Lalu bagaimana bagi pemilik rumah, pekarangan atau tanah bila ditemukan barang-barang yang dihanyutkan banjir dari hulu ini dan diketahui siapa pemiliknya? Bolehkan mereka memilikinya?
Dalam pandangan Ulama’ madzhab Syafi’i, status barang ini tidak dikategorikan kepada barang temuan (luqathah), namun tergolong barang yang terlantar (مال ضائع) . Bagaimana status harta terlantar ini dalam kajian fikih?

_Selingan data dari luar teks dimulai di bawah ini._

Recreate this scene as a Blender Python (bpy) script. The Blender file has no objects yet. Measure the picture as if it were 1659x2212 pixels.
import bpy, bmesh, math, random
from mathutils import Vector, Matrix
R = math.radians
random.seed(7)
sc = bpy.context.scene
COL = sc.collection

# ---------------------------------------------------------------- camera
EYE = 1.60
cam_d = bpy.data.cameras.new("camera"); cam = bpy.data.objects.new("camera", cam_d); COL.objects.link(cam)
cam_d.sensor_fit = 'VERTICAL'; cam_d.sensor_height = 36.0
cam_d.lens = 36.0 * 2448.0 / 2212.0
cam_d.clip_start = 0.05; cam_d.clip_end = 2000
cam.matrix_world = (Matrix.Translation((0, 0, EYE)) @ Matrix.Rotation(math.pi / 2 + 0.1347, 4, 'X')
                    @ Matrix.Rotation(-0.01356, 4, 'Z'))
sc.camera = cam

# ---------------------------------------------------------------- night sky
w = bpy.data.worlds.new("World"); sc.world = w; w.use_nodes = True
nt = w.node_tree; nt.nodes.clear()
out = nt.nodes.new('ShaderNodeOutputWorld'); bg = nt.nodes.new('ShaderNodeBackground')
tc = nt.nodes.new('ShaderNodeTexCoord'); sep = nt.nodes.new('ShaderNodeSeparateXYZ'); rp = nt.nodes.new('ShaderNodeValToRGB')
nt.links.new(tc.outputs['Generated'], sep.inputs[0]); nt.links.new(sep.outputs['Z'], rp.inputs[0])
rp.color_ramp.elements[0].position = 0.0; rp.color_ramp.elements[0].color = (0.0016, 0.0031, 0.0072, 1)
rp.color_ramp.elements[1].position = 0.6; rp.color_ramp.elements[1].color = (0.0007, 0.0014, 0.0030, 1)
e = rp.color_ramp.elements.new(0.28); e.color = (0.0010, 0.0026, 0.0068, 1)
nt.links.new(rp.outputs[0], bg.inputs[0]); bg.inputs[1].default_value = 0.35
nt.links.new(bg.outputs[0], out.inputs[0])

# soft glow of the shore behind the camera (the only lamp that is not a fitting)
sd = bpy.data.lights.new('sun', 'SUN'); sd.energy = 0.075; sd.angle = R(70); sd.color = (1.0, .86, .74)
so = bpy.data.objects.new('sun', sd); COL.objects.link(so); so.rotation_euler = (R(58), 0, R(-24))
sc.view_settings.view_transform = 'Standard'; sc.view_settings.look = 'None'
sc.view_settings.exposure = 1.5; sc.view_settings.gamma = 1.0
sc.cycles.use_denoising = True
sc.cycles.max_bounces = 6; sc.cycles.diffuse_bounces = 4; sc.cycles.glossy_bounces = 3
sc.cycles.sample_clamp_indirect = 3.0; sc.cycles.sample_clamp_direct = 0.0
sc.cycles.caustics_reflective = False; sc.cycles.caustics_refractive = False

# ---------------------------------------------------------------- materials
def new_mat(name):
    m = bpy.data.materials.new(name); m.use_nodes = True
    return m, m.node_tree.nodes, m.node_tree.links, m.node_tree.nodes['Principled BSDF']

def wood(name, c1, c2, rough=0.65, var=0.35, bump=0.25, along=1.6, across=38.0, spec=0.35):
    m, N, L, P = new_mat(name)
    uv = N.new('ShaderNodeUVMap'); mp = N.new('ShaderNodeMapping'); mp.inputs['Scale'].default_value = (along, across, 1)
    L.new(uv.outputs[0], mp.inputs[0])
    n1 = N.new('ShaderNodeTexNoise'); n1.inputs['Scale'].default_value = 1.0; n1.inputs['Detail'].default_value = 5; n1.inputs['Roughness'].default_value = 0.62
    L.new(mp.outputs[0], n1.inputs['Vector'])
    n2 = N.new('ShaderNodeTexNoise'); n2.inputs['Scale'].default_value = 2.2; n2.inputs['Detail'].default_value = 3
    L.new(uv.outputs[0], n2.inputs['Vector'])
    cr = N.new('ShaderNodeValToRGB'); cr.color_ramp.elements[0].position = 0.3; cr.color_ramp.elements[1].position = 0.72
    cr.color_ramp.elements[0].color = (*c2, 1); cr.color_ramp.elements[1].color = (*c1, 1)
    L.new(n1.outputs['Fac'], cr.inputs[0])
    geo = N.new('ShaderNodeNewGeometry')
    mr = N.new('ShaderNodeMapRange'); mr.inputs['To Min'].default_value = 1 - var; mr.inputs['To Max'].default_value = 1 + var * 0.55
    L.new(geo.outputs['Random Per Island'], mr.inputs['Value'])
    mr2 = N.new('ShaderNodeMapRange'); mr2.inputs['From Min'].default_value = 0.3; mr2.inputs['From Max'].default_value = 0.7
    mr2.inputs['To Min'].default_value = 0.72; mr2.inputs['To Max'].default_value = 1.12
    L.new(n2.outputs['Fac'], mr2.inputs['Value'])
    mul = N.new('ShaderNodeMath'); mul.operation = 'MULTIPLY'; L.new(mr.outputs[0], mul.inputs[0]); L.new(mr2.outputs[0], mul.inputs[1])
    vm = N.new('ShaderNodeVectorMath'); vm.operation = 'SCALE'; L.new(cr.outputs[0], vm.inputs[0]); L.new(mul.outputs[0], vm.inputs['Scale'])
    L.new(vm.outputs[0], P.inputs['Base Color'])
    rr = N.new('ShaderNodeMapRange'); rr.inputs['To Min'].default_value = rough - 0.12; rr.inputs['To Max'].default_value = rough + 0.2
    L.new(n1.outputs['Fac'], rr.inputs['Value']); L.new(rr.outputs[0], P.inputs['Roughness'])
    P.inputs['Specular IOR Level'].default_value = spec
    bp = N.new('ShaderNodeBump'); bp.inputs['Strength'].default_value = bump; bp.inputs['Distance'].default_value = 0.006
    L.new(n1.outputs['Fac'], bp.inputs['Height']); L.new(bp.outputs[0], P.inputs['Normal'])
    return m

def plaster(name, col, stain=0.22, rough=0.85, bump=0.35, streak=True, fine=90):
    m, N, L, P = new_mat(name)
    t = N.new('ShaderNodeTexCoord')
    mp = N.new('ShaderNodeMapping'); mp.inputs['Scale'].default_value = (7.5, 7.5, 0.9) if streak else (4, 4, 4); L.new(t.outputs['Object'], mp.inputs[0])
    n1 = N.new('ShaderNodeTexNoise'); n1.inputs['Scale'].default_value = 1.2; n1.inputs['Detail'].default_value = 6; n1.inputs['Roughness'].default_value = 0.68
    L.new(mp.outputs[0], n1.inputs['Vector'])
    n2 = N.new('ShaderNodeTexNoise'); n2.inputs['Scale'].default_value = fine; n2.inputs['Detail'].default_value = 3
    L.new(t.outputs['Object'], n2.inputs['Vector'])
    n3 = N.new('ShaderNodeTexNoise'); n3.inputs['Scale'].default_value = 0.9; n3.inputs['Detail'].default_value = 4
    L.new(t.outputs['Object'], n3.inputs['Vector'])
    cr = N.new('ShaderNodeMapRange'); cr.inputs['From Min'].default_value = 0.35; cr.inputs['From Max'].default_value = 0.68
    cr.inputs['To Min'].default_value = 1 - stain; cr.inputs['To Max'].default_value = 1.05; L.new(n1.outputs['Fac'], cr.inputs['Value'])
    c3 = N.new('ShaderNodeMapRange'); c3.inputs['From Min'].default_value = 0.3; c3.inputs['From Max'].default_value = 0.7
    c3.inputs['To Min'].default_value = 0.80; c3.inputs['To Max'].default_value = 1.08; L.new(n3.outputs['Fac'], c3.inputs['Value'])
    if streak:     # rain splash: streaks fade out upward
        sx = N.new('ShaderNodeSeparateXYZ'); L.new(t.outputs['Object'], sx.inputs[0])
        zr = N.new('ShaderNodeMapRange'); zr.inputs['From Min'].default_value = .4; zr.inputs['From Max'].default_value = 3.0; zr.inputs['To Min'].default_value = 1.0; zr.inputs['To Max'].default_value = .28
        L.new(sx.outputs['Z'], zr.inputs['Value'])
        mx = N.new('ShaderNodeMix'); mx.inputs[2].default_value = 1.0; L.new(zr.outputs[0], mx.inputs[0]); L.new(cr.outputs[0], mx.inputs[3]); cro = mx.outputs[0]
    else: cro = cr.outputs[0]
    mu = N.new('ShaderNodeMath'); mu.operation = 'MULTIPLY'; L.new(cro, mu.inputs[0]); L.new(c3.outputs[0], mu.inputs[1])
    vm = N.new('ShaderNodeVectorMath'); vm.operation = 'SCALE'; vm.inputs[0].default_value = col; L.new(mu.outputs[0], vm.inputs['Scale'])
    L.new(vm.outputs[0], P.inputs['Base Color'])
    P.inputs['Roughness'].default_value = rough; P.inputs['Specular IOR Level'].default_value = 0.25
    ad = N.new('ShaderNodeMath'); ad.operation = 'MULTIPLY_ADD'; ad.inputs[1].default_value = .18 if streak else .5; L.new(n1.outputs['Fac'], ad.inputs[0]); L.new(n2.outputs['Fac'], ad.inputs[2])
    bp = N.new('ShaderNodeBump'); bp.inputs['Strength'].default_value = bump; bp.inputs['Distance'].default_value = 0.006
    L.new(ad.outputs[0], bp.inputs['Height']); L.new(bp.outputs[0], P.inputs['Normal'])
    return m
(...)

Imam Syarbini mengatakan, bahwa jika pemilik barang ini sudah tidak menghiraukannya, tidak berusaha mencari barangnya yang hanyut, tidak menyebarkan informasi baik di media ataupun selebaran ‘woro woro’, maka barang tersebut bisa diambil sebagai hak milik yang memungutnya.
Tetapi bila masih ada upaya dari pemilik untuk mencari dan mendapatkan barang tersebut, maka yang memungutnya hanya diperbolehkan menyimpan barang untuk nantinya diserahkan kepada pemilik bila diketahui. Al-Iqna’ Fi Hilli alfadz al-Taqrib, 2/98.
Hal berbeda dalam Imam
Zakariyya al-Anshari, pemilik tanah yang menemukan barang hanyutan banjir di
tanah miliknya boleh memilikinya setelah menyiarkan informasi tentang barang
tersebut. Informasi disebarkan hingga dalam pandangan khalayak umum (urf)
menilai pemiliknya sudah tidak mencarinya lagi. Jika, setelah menyiarkan
informasi, diketahui dengan pasti siapa pemiliknya, maka mau tidak mau barang
itu harus diserahkan kepada pemiliknya. Asna al-Matahalib, 13/105
Menyikapi harta terlantar ini, Imam Bujairami mengatakan, bahwa harta terlantar
harus dimasukkan ke dalam kas Negara (bait al-mal). Bila diyakini Negara akan
mendistribusikan barang tersebut kepada kepentingan umum, bila tidak, maka
harta terlantar itu bisa disedekahkan kepada jalan kebaikan seperti membangun
jembatan yang ambruk karena banjir, dan lain sebagainya. Hasyiyah al-Bujairami
ala al-Minhaj, 4/346.
Maka, dalam konteks banjir masyarakat tidak boleh mengambil kesempatan di balik kesempitan. Seberapapun besarnya kebutuhan kita kepada materi, tetapi bukan lantas, mengorbankan saudara yang lain yang kebetulan tertimpa musibah dan kehilangan materi.
Tetap berlaku bijak adalah pilihan sikap terbaik. Kembalikan barang terlantar itu kepada pemiliknya. Karena mestinya kitalah yang menyantuni bukan malah menyatroni.